**Short task:**
Below is a block of data; give all of it again word for word.

**Data section:**
━━━━━━━━━━━━━━━━
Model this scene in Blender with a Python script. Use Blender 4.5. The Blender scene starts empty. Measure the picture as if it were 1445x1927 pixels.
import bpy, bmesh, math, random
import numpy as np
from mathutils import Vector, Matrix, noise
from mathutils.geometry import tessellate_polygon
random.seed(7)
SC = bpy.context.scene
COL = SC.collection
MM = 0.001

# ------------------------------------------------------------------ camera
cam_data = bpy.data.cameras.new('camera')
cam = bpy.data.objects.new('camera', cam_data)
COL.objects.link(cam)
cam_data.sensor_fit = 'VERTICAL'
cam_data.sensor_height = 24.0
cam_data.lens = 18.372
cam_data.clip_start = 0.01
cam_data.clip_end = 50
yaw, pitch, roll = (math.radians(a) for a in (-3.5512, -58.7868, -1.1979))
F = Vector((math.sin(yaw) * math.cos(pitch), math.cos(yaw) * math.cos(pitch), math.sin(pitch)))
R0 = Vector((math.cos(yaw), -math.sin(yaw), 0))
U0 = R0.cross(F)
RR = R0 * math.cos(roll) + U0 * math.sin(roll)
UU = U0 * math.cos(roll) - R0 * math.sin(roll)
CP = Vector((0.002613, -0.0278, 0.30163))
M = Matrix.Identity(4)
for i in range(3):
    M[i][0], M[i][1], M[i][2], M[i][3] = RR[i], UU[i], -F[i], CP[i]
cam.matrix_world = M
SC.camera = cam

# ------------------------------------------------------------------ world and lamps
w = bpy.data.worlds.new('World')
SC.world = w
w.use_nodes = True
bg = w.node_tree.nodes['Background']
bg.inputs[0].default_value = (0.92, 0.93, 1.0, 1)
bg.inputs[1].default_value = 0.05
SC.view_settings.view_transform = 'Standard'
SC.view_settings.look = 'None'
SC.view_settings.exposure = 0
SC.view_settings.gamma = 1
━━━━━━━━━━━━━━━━
**Written solution:**
Model this scene in Blender with a Python script. Use Blender 4.5. The Blender scene starts empty. Measure the picture as if it were 1445x1927 pixels.
import bpy, bmesh, math, random
import numpy as np
from mathutils import Vector, Matrix, noise
from mathutils.geometry import tessellate_polygon
random.seed(7)
SC = bpy.context.scene
COL = SC.collection
MM = 0.001

# ------------------------------------------------------------------ camera
cam_data = bpy.data.cameras.new('camera')
cam = bpy.data.objects.new('camera', cam_data)
COL.objects.link(cam)
cam_data.sensor_fit = 'VERTICAL'
cam_data.sensor_height = 24.0
cam_data.lens = 18.372
cam_data.clip_start = 0.01
cam_data.clip_end = 50
yaw, pitch, roll = (math.radians(a) for a in (-3.5512, -58.7868, -1.1979))
F = Vector((math.sin(yaw) * math.cos(pitch), math.cos(yaw) * math.cos(pitch), math.sin(pitch)))
R0 = Vector((math.cos(yaw), -math.sin(yaw), 0))
U0 = R0.cross(F)
RR = R0 * math.cos(roll) + U0 * math.sin(roll)
UU = U0 * math.cos(roll) - R0 * math.sin(roll)
CP = Vector((0.002613, -0.0278, 0.30163))
M = Matrix.Identity(4)
for i in range(3):
    M[i][0], M[i][1], M[i][2], M[i][3] = RR[i], UU[i], -F[i], CP[i]
cam.matrix_world = M
SC.camera = cam

# ------------------------------------------------------------------ world and lamps
w = bpy.data.worlds.new('World')
SC.world = w
w.use_nodes = True
bg = w.node_tree.nodes['Background']
bg.inputs[0].default_value = (0.92, 0.93, 1.0, 1)
bg.inputs[1].default_value = 0.05
SC.view_settings.view_transform = 'Standard'
SC.view_settings.look = 'None'
SC.view_settings.exposure = 0
SC.view_settings.gamma = 1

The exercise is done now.